Aerospace giant Boeing is in the process of shutting down one of America’s most storied laboratories. “Building 31,” part of Boeing’s research facility in Huntington Beach, Calif., helped develop some of the Pentagon’s most secretive weapons — that is, until bloated bureaucracy and benefit cuts demoralized and scattered its employees. Under current plans, the 60-year-old lab will close its doors for good in mid-2013.
Over the years, Building 31 trained monkey astronauts; designed rocket, satellite, laser and airplane parts; and had a hand in the invention of GPS. More recently, the lab helped develop the hush-hush X-37B robotic spaceplane (pictured at Building 31) and the hypersonic X-51 missile. “They make the weapons and one-offs that scare the sh*t out of the other guys,” James Lamont, a former lab employee, told Danger Room in an email. Lamont, a rocket scientist, left Huntington Beach in 2008.
A series of corporate missteps doomed the lab, Lamont said.
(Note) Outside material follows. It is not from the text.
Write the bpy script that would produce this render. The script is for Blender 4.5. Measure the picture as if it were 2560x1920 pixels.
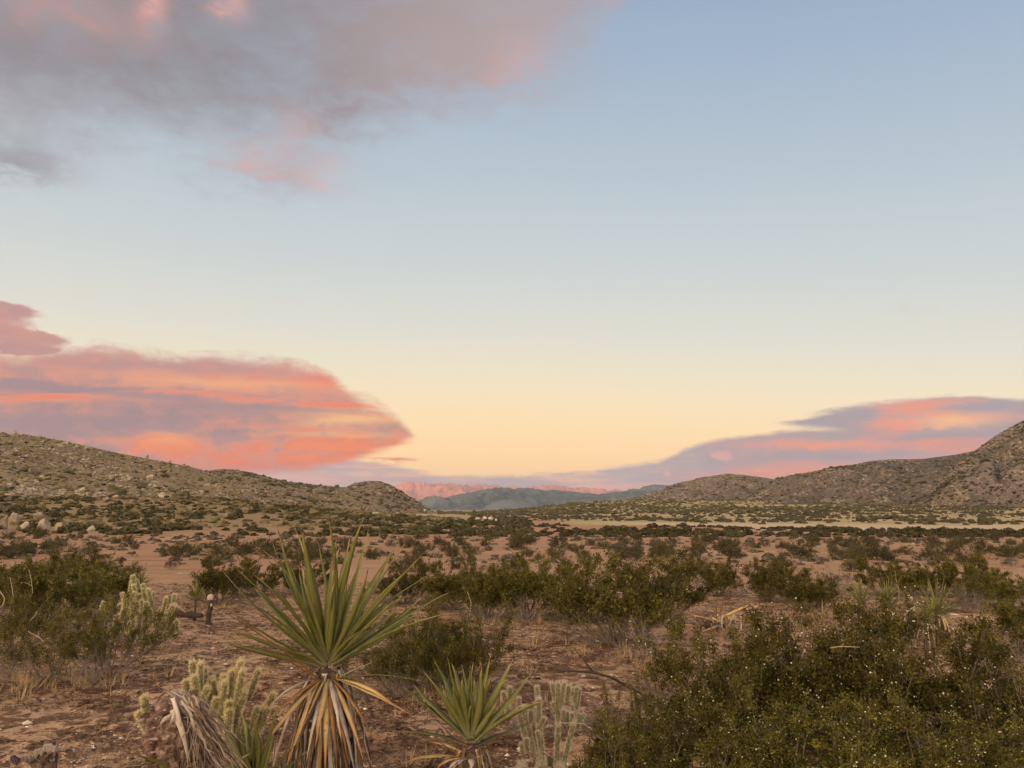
import bpy, math, random
import numpy as np
from math import radians as R, sin, cos, pi

for o in list(bpy.data.objects):
    bpy.data.objects.remove(o)
random.seed(11)
rng = np.random.default_rng(11)
SC = bpy.context.scene
COL = SC.collection

# ------------------------------------------------------------------ camera
FPX = 1923.0                    # focal length in pixels of the 2560 wide photograph
HORY = 1275.0                   # height of the horizon in it
PITCH = math.atan((HORY - 960.0) / FPX)
CAMZ = 1.6
cd = bpy.data.cameras.new('camera')
cd.sensor_width = 36.0
cd.lens = 36.0 * FPX / 2560.0
cd.clip_start = 0.05
cd.clip_end = 90000.0
cam = bpy.data.objects.new('camera', cd)
COL.objects.link(cam)
cam.location = (0, 0, CAMZ)
cam.rotation_euler = (pi / 2 + PITCH, 0, 0)
SC.camera = cam

# ------------------------------------------------------------------ exposure and sampling
SC.view_settings.view_transform = 'Standard'
SC.view_settings.look = 'None'
SC.view_settings.gamma = 1.0
SC.view_settings.use_curve_mapping = False
SC.view_settings.exposure = 0.0
SC.render.engine = 'CYCLES'
SC.cycles.max_bounces = 6
SC.cycles.diffuse_bounces = 3
SC.cycles.glossy_bounces = 2
SC.cycles.transmission_bounces = 3
SC.cycles.transparent_max_bounces = 6
SC.cycles.volume_bounces = 0
SC.cycles.use_denoising = True

SUN_EL = R(-0.40)               # the sun has just set behind the camera: only the far range and the clouds still see it
SUN_AZ = R(205.0)               # clockwise from +Y


def lin(c):
    c = np.asarray(c, float) / 255.0
    return tuple(np.where(c <= 0.04045, c / 12.92, ((c + 0.055) / 1.055) ** 2.4))


def ray(px, py):
    x = (px - 1280.0) / FPX
    y = -(py - 960.0) / FPX
    return np.array([x, cos(PITCH) - y * sin(PITCH), sin(PITCH) + y * cos(PITCH)])


def P(px, py, d):
    r = ray(px, py)
    return np.array([0, 0, CAMZ]) + r * (d / r[1])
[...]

He blamed Boeing’s marketing department for adding unnecessary layers of bureaucracy to Building 31. “Customers who were used to plainly walking in and fixing the U.S. government’s issues now had multiple departments and skyrocketing costs to deal with.”
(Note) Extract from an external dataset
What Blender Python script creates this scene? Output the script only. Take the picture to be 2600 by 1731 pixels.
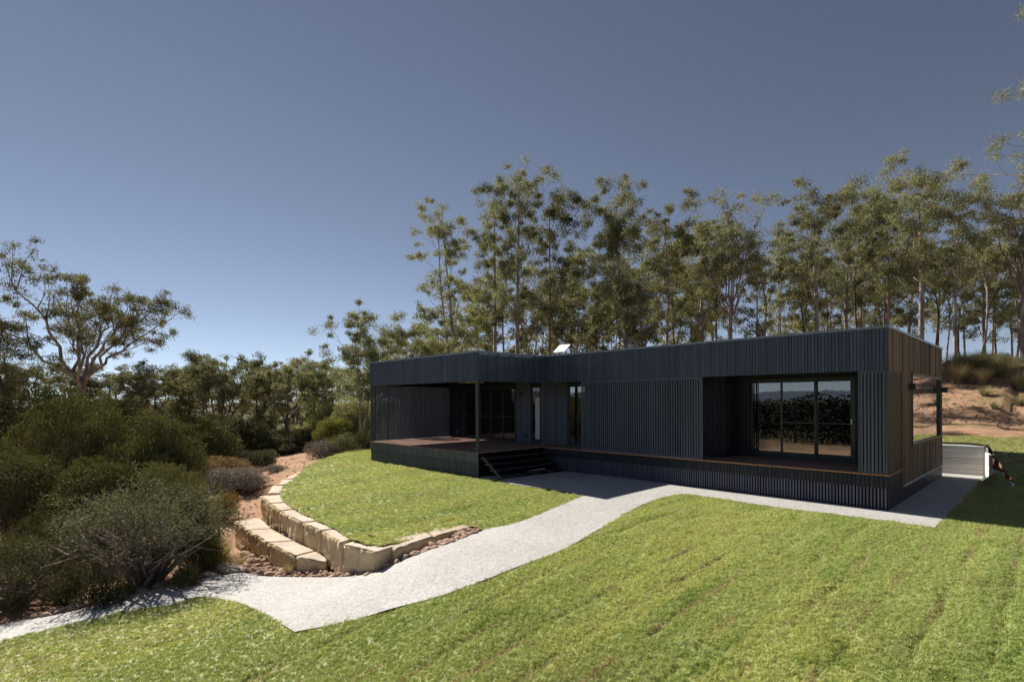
import bpy, bmesh, math, random
import numpy as np
from mathutils import Vector, noise
from mathutils.geometry import delaunay_2d_cdt

for _o in list(bpy.data.objects):
    bpy.data.objects.remove(_o)
SC = bpy.context.scene
COL = SC.collection
R = math.radians

# ------------------------------------------------------------------ camera
CAM = np.array([2.7682, -14.555, 2.5618])
YAW, ROLL, FPX, PX, PY = R(46.246), R(-0.259), 1338.743, 1300.0, 1017.438
cam = bpy.data.cameras.new('camera')
cam_ob = bpy.data.objects.new('camera', cam)
COL.objects.link(cam_ob)
cam.sensor_width = 36
cam.lens = 36 * FPX / 2600
cam.shift_y = (PY - 865.5) / 2600
cam.clip_end = 9000
cam.clip_start = 0.05
_fw = Vector((-math.sin(YAW), math.cos(YAW), 0))
_r = Vector((math.cos(YAW), math.sin(YAW), 0))
_u = Vector((0, 0, 1))
_r2 = _r * math.cos(ROLL) + _u * math.sin(ROLL)
_u2 = -_r * math.sin(ROLL) + _u * math.cos(ROLL)
from mathutils import Matrix
m = Matrix((( _r2.x, _u2.x, -_fw.x, CAM[0]), (_r2.y, _u2.y, -_fw.y, CAM[1]), (_r2.z, _u2.z, -_fw.z, CAM[2]), (0, 0, 0, 1)))
cam_ob.matrix_world = m
SC.camera = cam_ob

# ------------------------------------------------------------------ sky, sun, exposure
SUN_EL, SUN_AZ = R(38.5), R(178.4)          # azimuth measured from +x towards +y
world = bpy.data.worlds.new('World')
SC.world = world
world.use_nodes = True
_nt = world.node_tree
sky = _nt.nodes.new('ShaderNodeTexSky')
sky.sky_type = 'NISHITA'
sky.sun_disc = False
sky.sun_elevation = SUN_EL
sky.sun_rotation = math.pi / 2 - SUN_AZ
sky.altitude = 4500
sky.air_density = 0.85
sky.dust_density = 0.0
sky.ozone_density = 1.0
_hs = _nt.nodes.new('ShaderNodeHueSaturation'); _hs.inputs['Saturation'].default_value = .72
_nt.links.new(sky.outputs[0], _hs.inputs['Color']); _nt.links.new(_hs.outputs[0], _nt.nodes['Background'].inputs[0])
_nt.nodes['Background'].inputs[1].default_value = 0.05
sun = bpy.data.lights.new('sun', 'SUN')
sun.energy = 4.6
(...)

The bureaucracy drove up costs, according to Gary Quick, a longtime lab employee. “It’s an inverted pyramid that’s got us at the pointed end — and it’s crushing us,” Quick, a diver trained to recover rocket parts, told Danger Room.
Around the same time, Boeing moved to cut lab employees’ retirement benefits. “That’s a trend we know that is ongoing throughout America,” Quick said. Hundreds of workers went on strike in November 2005 to protest the cuts. “We sat outside for 93 days and it was horrible,” Quick recalled.
In the wake of the strike, Boeing began assigning Building 31’s work to other labs. The bad blood hastened the departure of many lab employees — Lamont, for instance — further undermining the lab’s prospects and making it easier for Boeing to justify closing the facility. “It becomes a self-fulfilling prophesy,” Quick said.
In an email to employees, lab director Randy Surch promised to look for “current and future placement opportunities for our people,” potentially preserving the hard-earned expertise of some of Building 31’s 200 scientists and engineers. Other former employees have found work at start-ups, including private space-exploration firm SpaceX.
But Building 31’s employees aren’t its only valuable resources. “The lab has a footprint no one else can match,” Lamont said. “Three square blocks of strategic space R&D, built in the heyday of rocket development and honed to perfection for 60-plus years. Need a better material? Go to the metallurgy lab. Need to know what it will do in space, go to T-Vac [the thermal-vacuum department]. Need to know how it will perform in flight? Dynamics and Structures [department].
“It’s a Silicon Valley of strategic space for the U.S. government,” Lamont added, “and Boeing’s crappy leadership ran it into the ground.”